▸ **SUPPLIED INFORMATION**
################
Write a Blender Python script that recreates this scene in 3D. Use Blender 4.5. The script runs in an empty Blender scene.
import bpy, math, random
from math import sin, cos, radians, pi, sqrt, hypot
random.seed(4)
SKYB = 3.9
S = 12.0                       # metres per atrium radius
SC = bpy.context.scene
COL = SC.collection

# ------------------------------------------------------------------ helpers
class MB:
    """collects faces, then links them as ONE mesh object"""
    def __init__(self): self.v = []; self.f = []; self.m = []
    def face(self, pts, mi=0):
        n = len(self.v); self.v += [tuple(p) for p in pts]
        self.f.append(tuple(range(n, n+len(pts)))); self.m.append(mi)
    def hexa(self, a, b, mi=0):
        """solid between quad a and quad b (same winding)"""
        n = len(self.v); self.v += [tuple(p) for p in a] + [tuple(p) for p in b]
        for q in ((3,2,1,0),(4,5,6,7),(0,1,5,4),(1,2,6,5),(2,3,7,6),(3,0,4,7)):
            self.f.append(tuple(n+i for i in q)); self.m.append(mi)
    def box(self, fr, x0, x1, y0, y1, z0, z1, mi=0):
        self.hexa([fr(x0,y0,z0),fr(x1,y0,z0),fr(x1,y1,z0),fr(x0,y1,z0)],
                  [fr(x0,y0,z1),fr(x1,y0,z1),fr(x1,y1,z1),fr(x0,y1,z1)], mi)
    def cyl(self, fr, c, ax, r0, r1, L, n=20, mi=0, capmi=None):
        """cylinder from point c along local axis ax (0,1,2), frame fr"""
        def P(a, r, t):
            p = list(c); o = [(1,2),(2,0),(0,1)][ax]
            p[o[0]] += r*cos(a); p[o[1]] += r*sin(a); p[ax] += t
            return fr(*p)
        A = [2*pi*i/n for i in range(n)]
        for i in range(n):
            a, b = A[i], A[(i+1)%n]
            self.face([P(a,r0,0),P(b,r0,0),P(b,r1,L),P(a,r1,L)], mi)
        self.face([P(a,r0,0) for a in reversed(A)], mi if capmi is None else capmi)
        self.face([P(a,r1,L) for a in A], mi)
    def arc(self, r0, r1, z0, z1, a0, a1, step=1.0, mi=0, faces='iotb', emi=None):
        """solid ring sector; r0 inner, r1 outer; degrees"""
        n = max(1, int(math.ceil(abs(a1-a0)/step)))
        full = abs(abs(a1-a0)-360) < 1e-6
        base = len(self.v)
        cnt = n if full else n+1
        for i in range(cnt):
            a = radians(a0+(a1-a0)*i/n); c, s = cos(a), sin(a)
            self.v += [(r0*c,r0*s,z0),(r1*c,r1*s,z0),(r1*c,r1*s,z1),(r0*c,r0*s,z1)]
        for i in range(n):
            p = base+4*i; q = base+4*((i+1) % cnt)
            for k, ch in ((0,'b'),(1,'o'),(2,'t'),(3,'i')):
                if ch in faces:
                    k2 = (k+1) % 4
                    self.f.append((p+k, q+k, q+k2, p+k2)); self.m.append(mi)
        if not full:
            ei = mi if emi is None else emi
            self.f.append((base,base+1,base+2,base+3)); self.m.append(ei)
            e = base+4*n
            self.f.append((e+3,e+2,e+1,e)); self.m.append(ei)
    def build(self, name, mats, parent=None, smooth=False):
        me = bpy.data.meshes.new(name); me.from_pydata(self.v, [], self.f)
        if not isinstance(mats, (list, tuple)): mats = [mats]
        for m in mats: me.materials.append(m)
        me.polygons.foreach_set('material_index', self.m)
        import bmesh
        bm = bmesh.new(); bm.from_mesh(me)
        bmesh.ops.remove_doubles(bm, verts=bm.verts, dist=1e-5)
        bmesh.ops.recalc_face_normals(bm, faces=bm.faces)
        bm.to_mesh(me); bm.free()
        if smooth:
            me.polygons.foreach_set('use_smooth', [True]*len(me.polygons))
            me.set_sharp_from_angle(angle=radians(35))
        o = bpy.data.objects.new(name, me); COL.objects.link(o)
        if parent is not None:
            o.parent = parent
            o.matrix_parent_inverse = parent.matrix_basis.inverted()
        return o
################
▸ **WHAT YOU HAVE TO DO**
Quote exactly the opening line of the material above and every line after it, up to and including the line that contains "COL = SC.collection".

▸ **PROBLEM SOLUTION**
Write a Blender Python script that recreates this scene in 3D. Use Blender 4.5. The script runs in an empty Blender scene.
import bpy, math, random
from math import sin, cos, radians, pi, sqrt, hypot
random.seed(4)
SKYB = 3.9
S = 12.0                       # metres per atrium radius
SC = bpy.context.scene
COL = SC.collection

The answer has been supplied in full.